Like the Dungeon Family -- the Atlanta crew that spawned OutKast and Goodie Mob -- Nappy Roots are musical savants. Their debut, Watermelon, Chicken & Gritz (Atlantic), finds them fluent in styles ranging from hearty gospel to thick funk to brooding soul. That those are also staples of the Dungeon Family sound only confirms the ubiquity of those styles throughout the South. And Nappy Roots handle the jambalaya with maturity. "Hustle" opens with stark piano and ends with a digital dancehall groove. "Country Boyz" plays like speedy street-corner blues supported by dirty breakneck beats -- a street heartbeat that unifies the album, adding grit throughout.

Nappy Roots view their neck of the woods with eyes so wide open, it's clear they've been observers of the Southern condition for some time. Humility and pride are bedfellows here in lyrics inspired by valiant struggles with poverty -- so much so that you have to wonder how the group would cope with financial success. In "Ballin' on a Budget," we get the assertion "Fuck a fade/Let my hair sway back and forth." Snoop Dogg also once rapped about letting his hair swing, but for him it was the end result of a pimp curl.

There's hurt, too, on the disc. "What about my sons?," begins the lament in "Life's a Bitch," "Will they do what daddy didn't finish?" Like the best blues, the song offers no guarantees. And though uncertainty hasn't always resonated well in hip-hop, honest self-appraisal is yet another strategy that Nappy Roots borrow from the Dungeon Family, and they put it to good use.

If Watermelon, Chicken & Gritz weren't such an accomplished debut, it might be easier to write the group off as just a ragtag bunch of Dungeon-riding wanna-bes. All the trademarks are there -- from the heavy affinity for P-Funk grooves to the echoes of Sunday-morning gospel choirs to the glorious sung hooks in the spirit of the Goodie Mob's Cee-Lo. But the Dungeon Family sound is so much a part of the Southern hip-hop firmament that it would be hard to separate one from the other. OutKast, in particular, have made countrified sentimentality with a bizarre edge palatable to the pop mainstream. Can you blame Nappy Roots for seeing their opening and taking it?

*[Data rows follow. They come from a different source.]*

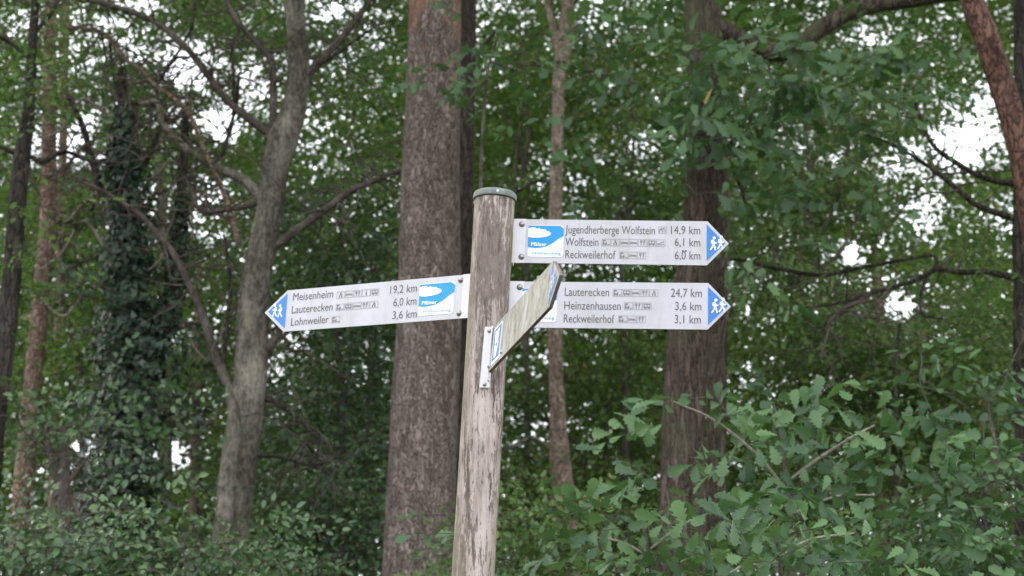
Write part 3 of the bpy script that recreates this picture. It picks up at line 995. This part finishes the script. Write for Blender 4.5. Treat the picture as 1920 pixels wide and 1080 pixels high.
# --- the grey forked tree on the left
grey_limbs = [
    ([(500, 262, 20), (508, 240, 17), (512, 190, 15), (508, 120, 14), (480, 75, 12), (445, 35, 11), (415, -15, 10), (395, -60, 9)], M_BRANCH),
    ([(522, 268, 26), (540, 225, 20), (562, 175, 17), (590, 132, 16), (625, 85, 14), (665, 35, 12), (700, -10, 10), (720, -50, 9)], M_BRANCH),
    ([(500, 250, 16), (470, 225, 16), (435, 195, 15), (400, 150, 14), (345, 92, 13), (295, 45, 12), (225, 12, 11), (150, -6, 10), (90, -20, 8)], M_BRANCH),
    ([(500, 375, 26), (455, 340, 20), (400, 312, 18), (345, 275, 16), (305, 230, 14), (292, 195, 12), (250, 200, 7), (215, 190, 5), (198, 140, 4)], M_GREY),
    ([(495, 372, 18), (455, 385, 12), (410, 395, 11), (375, 395, 9), (362, 360, 7), (350, 330, 5)], M_BRANCH),
    ([(500, 468, 20), (535, 448, 17), (590, 408, 15), (650, 365, 13), (700, 338, 12), (748, 315, 10), (770, 300, 8)], M_BRANCH),
    ([(485, 640, 34), (500, 655, 24), (515, 640, 14), (528, 615, 9), (545, 590, 6)], M_BRANCH),
    ([(432, 725, 20), (415, 690, 18), (385, 600, 15), (360, 545, 13), (330, 480, 12), (305, 445, 11), (265, 405, 10), (215, 375, 8), (160, 345, 6), (120, 330, 4)], M_BRANCH),
    ([(415, 690, 10), (425, 640, 9), (432, 560, 8), (428, 480, 6), (420, 440, 5)], M_DARK),
    ([(488, 752, 12), (510, 750, 9), (545, 772, 7), (575, 800, 5), (590, 830, 3)], M_DARK),
    ([(482, 858, 10), (520, 856, 8), (565, 865, 7), (610, 882, 6), (622, 905, 4)], M_DARK),
    ([(450, 455, 9), (430, 390, 10), (405, 320, 9), (385, 280, 10), (365, 235, 8), (350, 205, 8), (300, 165, 8), (265, 130, 7), (230, 110, 8), (195, 62, 9), (140, 48, 6), (100, 30, 4)], M_REDPINE),
    ([(440, 215, 8), (440, 160, 7), (435, 100, 6), (452, 60, 4)], M_DARK),
    ([(395, 310, 8), (420, 280, 8), (438, 215, 7), (445, 140, 6)], M_DARK),
    ([(355, 110, 7), (330, 110, 6), (300, 150, 6), (355, 60, 5), (372, 0, 4)], M_DARK),
    ([(600, 120, 8), (640, 95, 6), (690, 60, 4), (740, 40, 3)], M_DARK),
]
tree('forked_tree', 'grey smooth-barked tree forking into crooked limbs, left of the left-pointing board', 'tree', 14.0,
     [(549, -40, 34), (554, 30, 37), (560, 110, 42), (552, 200, 48), (532, 258, 58), (517, 310, 52), (505, 400, 52), (488, 480, 54), (476, 560, 58), (472, 640, 62), (468, 720, 62), (455, 820, 66), (444, 900, 68), (438, 960, 66), (432, 1010, 66), (428, 1090, 72)],
     M_GREY, grey_limbs, [(450, 60, 260, 110, 15.4, .9, 150), (640, 120, 110, 150, 15.6, .8, 110), (330, 190, 190, 140, 15.2, .7, 110), (440, 420, 110, 110, 15.2, .6, 40), (650, 330, 90, 110, 15.4, .6, 60)],
     L_MID, seed=3, sides=56, n=220, amp=0.045, up=2, leaf=0.058, twigs=4.5)
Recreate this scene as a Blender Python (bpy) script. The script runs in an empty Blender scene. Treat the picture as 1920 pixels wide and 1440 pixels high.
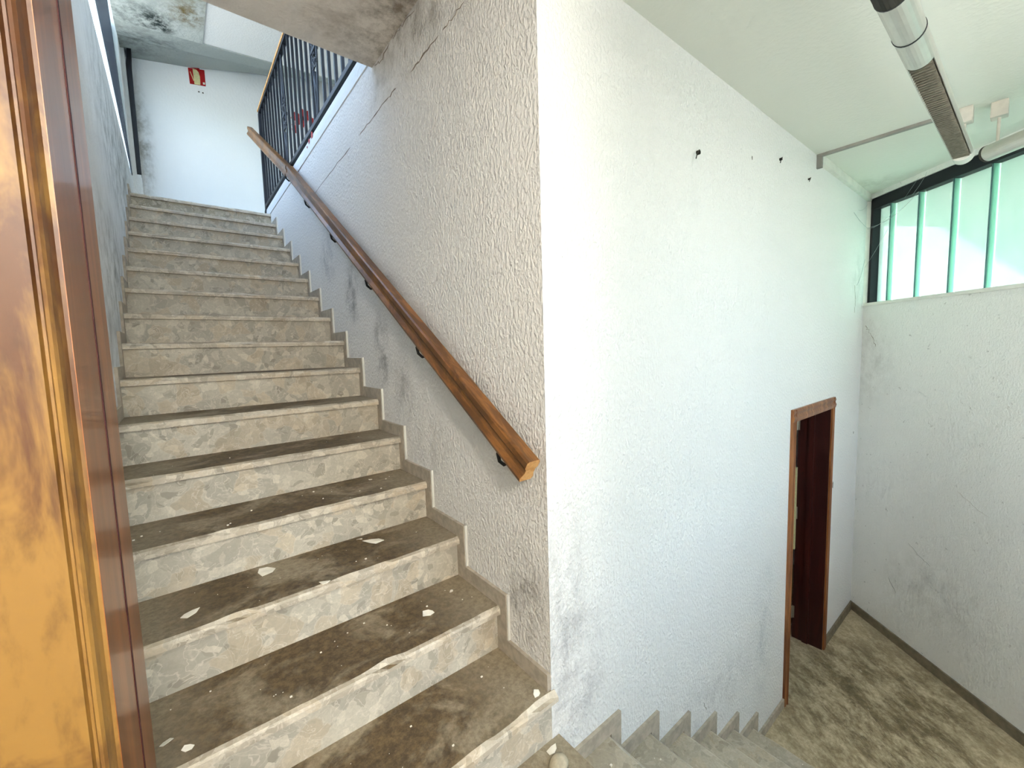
import bpy, bmesh, math, random
from mathutils import Vector, Matrix, noise
random.seed(7)
scene = bpy.context.scene
COL = scene.collection

# ------------------------------------------------------------------ camera
CAM = Vector((-0.8788, -0.9434, 1.3008))
YAW, PITCH, ROLL, FPX = 0.6719, -0.0873, -0.0286, 785.85
def make_camera():
    fw = Vector((math.sin(YAW)*math.cos(PITCH), math.cos(YAW)*math.cos(PITCH), math.sin(PITCH)))
    rt = Vector((math.cos(YAW), -math.sin(YAW), 0)); up = rt.cross(fw)
    r2 = rt*math.cos(ROLL)+up*math.sin(ROLL); u2 = up*math.cos(ROLL)-rt*math.sin(ROLL)
    cd = bpy.data.cameras.new('camera'); cd.sensor_width = 36; cd.lens = FPX/1920*36; cd.clip_start = 0.02
    co = bpy.data.objects.new('camera', cd); COL.objects.link(co)
    m = Matrix((r2, u2, -fw)).transposed().to_4x4(); m.translation = CAM
    co.matrix_world = m; scene.camera = co
make_camera()

# ------------------------------------------------------------------ world, sun, window portals, exposure
SKY_STRENGTH = 1.15
SUN_STRENGTH = 8.0
ADDED_LAMP_POWER = 70.0
scene.view_settings.view_transform = 'Standard'; scene.view_settings.look = 'None'
scene.view_settings.exposure = 0.85; scene.view_settings.gamma = 1.0
scene.view_settings.use_curve_mapping = False
scene.cycles.use_denoising = True; scene.cycles.use_light_tree = False
scene.cycles.max_bounces = 9; scene.cycles.diffuse_bounces = 6; scene.cycles.glossy_bounces = 3; scene.cycles.transmission_bounces = 6
scene.cycles.use_adaptive_sampling = True; scene.cycles.adaptive_threshold = 0.1; scene.cycles.adaptive_min_samples = 20
scene.cycles.sample_clamp_indirect = 12.0
SUN_TO = Vector((0.93, 0.10, 0.42)).normalized()
wd = bpy.data.worlds.new('sky'); scene.world = wd; wd.use_nodes = True
wn = wd.node_tree.nodes; wn.clear()
_o = wn.new('ShaderNodeOutputWorld'); _b = wn.new('ShaderNodeBackground'); _s = wn.new('ShaderNodeTexSky')
_s.sky_type = 'NISHITA'; _s.sun_disc = False; _s.sun_elevation = math.radians(42)
_s.sun_rotation = math.atan2(SUN_TO.x, SUN_TO.y); _s.air_density = 1.0; _s.dust_density = 2.5; _s.ozone_density = 1.0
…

If Nappy Roots err, it's on the side of being too stereotypically Southern. Their album title is a gross cliché. And, in the video for "Awnaw," they cavort in tall-growing grass and in front of dilapidated shacks. So many Southern hip-hop groups have explored these tropes that to see them all collected in one place is almost overwhelming. On "Ballin on a Budget," for example, the guys shout out "bootleg gin," reminisce about running around barefoot in the woods, and salivate over "Candied yams, chitlins, greens, and smoked country ham/Chicken wings, cornbread/Gran in the kitchen throwing down." But Nappy Roots aim high in their devotion to both their Southern roots and the Dungeon Family sound. Imitation may well be the highest form of flattery, but when it's done as artfully as this, it can also be the foundation of an utterly fresh style.